You’re smart. Maybe too smart for your own good.

You built a company, decoded markets, led people smarter than you, and made your way into rooms you once only dreamed of. You’re used to knowing things – and preparing yourself thoroughly before you enter a room.

But when you start chasing the impossible (anything beyond what you currently think is possible) – when you step into the domain where no map exists, no playbook works, and no past can predict the future – your intelligence suddenly stops helping you.

In fact, it might start working against you. Here are 5 reasons why:


1. The Trap of Knowing Too Much

Most founders were raised on a diet of certainty: know the facts, plan the steps, solve the problem. Intelligence thrives on clarity. It needs rules, data, models, frameworks, and feedback loops.

But the impossible—creating what’s never been done before—lives in the exact opposite environment: fog, chaos, ambiguity, and doubt.

When you step into the unknown, your intelligence can’t help you beyond a certain extent because it’s designed to answer known questions. It cannot find answers to things you don’t even know you don’t know.

And no matter who you are or what your achievements or resources are, what you do not know will always be larger than what you do know.

That’s what I call the Intelligence Trap. You start applying logic to what doesn’t make sense in the first place. You analyse and strategise when the answers lie in listening and discovering. You plan when the answer might lie in asking better questions and staying still until the right answer arises by itself (like an idea you get while walking your dog or while taking a shower).


2. When Intelligence Becomes a Ceiling

The same intelligence that built your success can become the gatekeeper of your next level of success. What got you here won’t get you there. Your intelligence whispers, “Plan, prepare, prove it, be certain.” But the impossible can’t be created with certainty.

You can’t think your way into a miracle. You can only commit your way into it.

When you go after a goal that defies reason—when you compress time, disrupt an industry, or reinvent what’s possible—you’re no longer in the realm of problem-solving. You’ve entered the realm of creation – from scratch. You are not improving on what exists – you are starting from a blank canvas and imagining not planning. That is creation.

And creation doesn’t come from logic. It comes from presence, inspiration, surrender, and trust.


3. The Unknown Has Its Own Language

The unknown doesn’t speak in data. It speaks in intuition, instinct, and insight.

It’s what happens when you move faster than your brain can rationalize, when you make decisions before they make sense.

That’s why the most visionary founders sound insane at first. They are operating beyond analysis. They listen and tune into a signal the intelligent mind can’t detect – you can call it intuition or the universe speaking to you.

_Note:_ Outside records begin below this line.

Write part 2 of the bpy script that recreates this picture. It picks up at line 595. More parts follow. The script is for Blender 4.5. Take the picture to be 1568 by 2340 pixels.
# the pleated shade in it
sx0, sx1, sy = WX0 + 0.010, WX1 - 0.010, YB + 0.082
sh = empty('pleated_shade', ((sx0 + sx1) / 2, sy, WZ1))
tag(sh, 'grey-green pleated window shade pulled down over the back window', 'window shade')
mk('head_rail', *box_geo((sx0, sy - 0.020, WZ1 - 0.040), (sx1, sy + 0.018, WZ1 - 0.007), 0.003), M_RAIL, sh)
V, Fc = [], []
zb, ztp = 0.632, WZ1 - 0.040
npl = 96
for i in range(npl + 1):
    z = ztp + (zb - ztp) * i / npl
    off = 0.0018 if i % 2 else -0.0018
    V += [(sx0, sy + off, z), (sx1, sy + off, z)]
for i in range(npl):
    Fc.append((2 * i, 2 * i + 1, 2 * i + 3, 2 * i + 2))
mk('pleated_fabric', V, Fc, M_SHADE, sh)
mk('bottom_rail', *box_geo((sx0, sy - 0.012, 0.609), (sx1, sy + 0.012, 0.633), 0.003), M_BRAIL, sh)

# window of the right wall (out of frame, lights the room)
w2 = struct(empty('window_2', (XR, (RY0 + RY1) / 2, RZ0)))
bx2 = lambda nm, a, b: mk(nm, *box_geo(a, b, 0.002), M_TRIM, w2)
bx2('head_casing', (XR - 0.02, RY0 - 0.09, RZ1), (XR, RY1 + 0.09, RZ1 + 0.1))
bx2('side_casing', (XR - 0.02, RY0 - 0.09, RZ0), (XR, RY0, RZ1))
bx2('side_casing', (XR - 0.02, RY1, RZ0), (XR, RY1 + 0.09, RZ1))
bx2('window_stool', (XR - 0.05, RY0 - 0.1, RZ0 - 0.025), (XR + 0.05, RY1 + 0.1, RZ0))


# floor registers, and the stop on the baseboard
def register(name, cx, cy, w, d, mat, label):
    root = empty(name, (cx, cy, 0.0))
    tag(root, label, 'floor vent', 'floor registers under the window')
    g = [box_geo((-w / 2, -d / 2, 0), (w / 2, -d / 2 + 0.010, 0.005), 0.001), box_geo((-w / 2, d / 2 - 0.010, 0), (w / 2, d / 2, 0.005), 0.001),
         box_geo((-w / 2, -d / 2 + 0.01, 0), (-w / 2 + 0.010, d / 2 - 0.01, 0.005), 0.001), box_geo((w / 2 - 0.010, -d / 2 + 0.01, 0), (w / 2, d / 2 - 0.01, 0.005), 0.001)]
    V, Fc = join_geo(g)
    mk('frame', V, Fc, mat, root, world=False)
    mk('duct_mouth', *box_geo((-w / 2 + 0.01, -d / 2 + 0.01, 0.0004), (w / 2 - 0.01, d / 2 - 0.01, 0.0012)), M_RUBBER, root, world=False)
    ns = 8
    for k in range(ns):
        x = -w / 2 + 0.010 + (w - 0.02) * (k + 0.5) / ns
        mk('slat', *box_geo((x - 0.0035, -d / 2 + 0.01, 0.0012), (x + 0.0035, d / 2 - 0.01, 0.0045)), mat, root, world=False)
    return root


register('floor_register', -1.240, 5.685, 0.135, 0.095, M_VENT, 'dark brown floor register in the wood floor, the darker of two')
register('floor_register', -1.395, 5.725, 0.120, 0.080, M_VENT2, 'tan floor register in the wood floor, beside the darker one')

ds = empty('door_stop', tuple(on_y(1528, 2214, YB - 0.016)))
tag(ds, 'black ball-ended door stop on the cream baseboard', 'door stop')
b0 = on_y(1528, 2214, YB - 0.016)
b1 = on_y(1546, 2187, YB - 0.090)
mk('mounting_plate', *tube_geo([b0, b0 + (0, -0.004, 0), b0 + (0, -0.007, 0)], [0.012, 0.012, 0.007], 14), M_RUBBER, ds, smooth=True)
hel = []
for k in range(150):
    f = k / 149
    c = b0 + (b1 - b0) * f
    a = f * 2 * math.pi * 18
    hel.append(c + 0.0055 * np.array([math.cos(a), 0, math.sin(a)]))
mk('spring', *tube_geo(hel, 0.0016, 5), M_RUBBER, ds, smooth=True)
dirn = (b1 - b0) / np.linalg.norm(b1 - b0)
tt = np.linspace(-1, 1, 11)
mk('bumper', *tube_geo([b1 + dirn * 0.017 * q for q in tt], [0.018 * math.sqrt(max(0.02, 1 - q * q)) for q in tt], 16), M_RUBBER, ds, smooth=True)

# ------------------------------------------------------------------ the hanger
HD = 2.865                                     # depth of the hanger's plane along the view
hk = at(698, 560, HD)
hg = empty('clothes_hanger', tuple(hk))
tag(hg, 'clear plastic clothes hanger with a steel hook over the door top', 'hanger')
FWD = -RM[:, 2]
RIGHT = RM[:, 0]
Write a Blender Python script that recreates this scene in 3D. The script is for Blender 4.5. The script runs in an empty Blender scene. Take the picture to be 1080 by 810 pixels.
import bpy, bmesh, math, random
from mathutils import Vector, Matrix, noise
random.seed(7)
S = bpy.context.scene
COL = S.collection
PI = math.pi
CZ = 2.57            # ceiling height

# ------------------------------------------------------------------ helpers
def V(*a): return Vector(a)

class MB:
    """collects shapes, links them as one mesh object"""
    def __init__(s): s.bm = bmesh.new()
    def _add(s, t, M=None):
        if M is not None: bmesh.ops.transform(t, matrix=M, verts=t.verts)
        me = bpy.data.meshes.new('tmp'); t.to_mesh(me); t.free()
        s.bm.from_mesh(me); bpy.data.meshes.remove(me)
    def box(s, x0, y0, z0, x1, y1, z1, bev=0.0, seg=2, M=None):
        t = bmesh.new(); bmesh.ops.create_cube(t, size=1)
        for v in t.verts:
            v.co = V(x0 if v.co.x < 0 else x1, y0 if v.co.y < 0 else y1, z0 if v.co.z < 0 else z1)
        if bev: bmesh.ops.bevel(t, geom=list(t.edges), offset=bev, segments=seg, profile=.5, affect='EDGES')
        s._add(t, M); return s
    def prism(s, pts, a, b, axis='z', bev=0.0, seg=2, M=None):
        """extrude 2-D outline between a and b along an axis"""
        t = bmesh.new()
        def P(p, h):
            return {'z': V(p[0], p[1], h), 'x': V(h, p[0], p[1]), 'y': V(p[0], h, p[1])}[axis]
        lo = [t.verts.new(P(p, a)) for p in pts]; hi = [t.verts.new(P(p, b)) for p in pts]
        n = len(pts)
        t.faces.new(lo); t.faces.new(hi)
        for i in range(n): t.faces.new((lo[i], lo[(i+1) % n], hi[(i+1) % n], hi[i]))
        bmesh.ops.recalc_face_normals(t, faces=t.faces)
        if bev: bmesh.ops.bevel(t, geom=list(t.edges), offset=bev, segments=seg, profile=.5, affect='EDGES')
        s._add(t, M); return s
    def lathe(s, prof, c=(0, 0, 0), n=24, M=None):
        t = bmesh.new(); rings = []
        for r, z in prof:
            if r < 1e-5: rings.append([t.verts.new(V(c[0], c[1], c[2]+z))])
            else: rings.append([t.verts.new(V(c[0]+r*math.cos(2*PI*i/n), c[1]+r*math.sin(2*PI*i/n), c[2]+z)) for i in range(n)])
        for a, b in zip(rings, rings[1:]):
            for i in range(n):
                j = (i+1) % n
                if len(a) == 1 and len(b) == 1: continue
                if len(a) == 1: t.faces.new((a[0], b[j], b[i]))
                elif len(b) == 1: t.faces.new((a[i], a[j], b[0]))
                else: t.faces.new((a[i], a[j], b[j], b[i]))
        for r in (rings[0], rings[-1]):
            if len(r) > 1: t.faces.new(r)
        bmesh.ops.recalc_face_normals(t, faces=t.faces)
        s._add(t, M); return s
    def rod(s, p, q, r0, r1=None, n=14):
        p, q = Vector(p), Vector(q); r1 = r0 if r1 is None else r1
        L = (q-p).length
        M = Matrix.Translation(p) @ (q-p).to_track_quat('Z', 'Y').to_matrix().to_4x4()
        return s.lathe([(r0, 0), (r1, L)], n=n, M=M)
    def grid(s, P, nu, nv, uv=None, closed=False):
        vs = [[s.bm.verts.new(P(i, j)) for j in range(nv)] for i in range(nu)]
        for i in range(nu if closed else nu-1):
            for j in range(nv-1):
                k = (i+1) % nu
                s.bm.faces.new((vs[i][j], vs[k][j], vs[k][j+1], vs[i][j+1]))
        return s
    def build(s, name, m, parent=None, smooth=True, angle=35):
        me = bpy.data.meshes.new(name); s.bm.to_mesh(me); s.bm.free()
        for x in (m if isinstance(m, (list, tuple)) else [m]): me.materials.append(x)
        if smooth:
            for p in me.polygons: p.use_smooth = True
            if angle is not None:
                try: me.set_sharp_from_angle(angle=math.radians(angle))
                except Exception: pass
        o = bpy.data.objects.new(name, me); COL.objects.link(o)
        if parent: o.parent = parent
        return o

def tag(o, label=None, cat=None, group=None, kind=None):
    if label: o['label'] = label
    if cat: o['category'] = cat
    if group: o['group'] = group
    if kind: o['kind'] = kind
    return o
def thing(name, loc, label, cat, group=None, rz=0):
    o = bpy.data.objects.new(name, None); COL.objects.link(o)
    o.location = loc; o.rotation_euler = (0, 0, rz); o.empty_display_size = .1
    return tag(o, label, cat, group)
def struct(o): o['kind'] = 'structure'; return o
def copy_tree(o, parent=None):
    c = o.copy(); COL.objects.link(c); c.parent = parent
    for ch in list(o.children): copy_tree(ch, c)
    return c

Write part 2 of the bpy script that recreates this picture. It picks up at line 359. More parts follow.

The trick is not to abandon your intelligence, but to know when to choose it and when to ignore it. Let it serve you but not run you. That is wisdom.

Because the greater the unknown you enter, the less your intelligence knows what to do. It’s like trying to use a compass on Mars—it spins beautifully, but it points nowhere. (Mars has a very weak, highly spatially variable magnetic field, unlike Earth)


4. Beyond IQ: Enter WQ (Wisdom Quotient)

  • IQ helps you build systems.
  • EQ helps you build people & teams.
  • WQ helps you build realities that don’t yet exist.

WQ is the combination of pattern recognition, trust, paradox, and action without proof. It’s knowing that the next step reveals itself only after you take the current one. When you stop waiting for certainty, the unknown starts to respond and move.


At 10GenPartners, I see this every week:

You don’t get to “figure out” the impossible. You have to become the person who moves towards the future will full certainty without ever needing to “figure it out”. You have to become the person willing to be wrong rather than always wanting to be right with your intelligence. (and your brain doesn’t like being wrong – hence the resistance)

When you can, you move from predicting the future to creating it. And that shift demands something intelligence alone can’t deliver: faith, surrender, and the courage to move without evidence or certainty – but with complete conviction and commitment.